MySQL 5.5.32, Oracle 11g

MySQL returns strange results for queries involving mod() with noninteger moduli. Why is this?

I have a column defined thus:

| Field  | Type         | Null | Key | Default | Extra |
| col    | double(15,6) | YES  |     | NULL    |       |

I have selected a known value from that column to use for testing - 5850. If I query the table, testing that column for whole numbers, I get these results:

mysql> SELECT thing_id,name FROM table WHERE col=5850 AND mod(col,1) != 0;
Empty set (1.07 sec)

This is expected. But this is not:

mysql> SELECT thing_id,name FROM table WHERE col=5850 AND mod(col,.1) != 0;
| thing_id  | name      |
|   4444444 | some      |
|   4444445 | names     |
|  55555555 | go        |
|  55555556 | here      |
416 rows in set (1.07 sec)

The same results from substituting col MOD .1 and col % .1 so it has to do with the computation not the semantics.

Compare this with the behavior of Oracle (using SQL Developer if that matters), where the type of col is NUMBER:

SELECT thing_id,name FROM table WHERE col=5850 AND mod(col,.1) != 0;
thing_id    name

The precision on the MySQL column seems to make this difference, but I don't understand how. Conceptually, shouldn't integer_value % .1 = 0?


1 Answer 1


I will start with a link: What Every Programmer Should Know About Floating-Point Arithmetic.

In short, float-point arithmetic types, like the float and double mysql types should never be used for precise arithmetic. And your col mod 0.1 is trying to do exactly that, a precise arithmetic check. It is trying to find if the value in col is an exact multiple of 0.1. And it fails miserably, as it is obvious from your results.

The solution is to use a fixed type, like decimal(m, n) to do these types of checks.
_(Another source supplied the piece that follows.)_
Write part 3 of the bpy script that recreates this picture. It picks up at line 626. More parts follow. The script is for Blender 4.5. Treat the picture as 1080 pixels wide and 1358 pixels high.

As for why you got different results in Oracle, it's because you used NUMBER which is implemented differently (with decimal precision). The equivalents in Oracle of float and double are BINARY_FLOAT and BINARY_DOUBLE and use binary precision. See the notes in Oracle docs: Overview of Numeric Datatypes:

Oracle Database provides two numeric datatypes exclusively for floating-point numbers: BINARY_FLOAT and BINARY_DOUBLE. They support all of the basic functionality provided by the NUMBER datatype. However, while NUMBER uses decimal precision, BINARY_FLOAT and BINARY_DOUBLE use binary precision. This enables faster arithmetic calculations and usually reduces storage requirements.

BINARY_DOUBLE and BINARY_FLOAT implement most of the Institute of Electrical and Electronics Engineers (IEEE) Standard for Binary Floating-Point Arithmetic, IEEE Standard 754-1985 (IEEE754).

If you insist to use double (I see no reason why), a few more tests with the mod operator/function in mysql, reveals that:

When you use integers for the arguments, say you do x mod K, the result is always an integer between 0 and K-1. The expected mathematical behaviour.

When you use floats/doubles, say you do x mod K, the result is any number from 0.0 to K included. (as your tests which show 5850.0 mod 0.1 to result in 0.1). I haven't done millions of tests, so there may be cases where the result can even be larger than K! Floating-point arithmetic can give weird results.

So, a workaround (which may not always work!) would be to use this condition:

( mod(col, 0.1) <> 0.0  AND  mod(col, 0.1) <> 0.1 )

To be honest, I feel sad I even made the workaround suggestion. Please read again the What Every Programmer Should Know About Floating-Point Arithmetic and don't use the workaround.

Use fixed-precision types for precision arithmetic operations.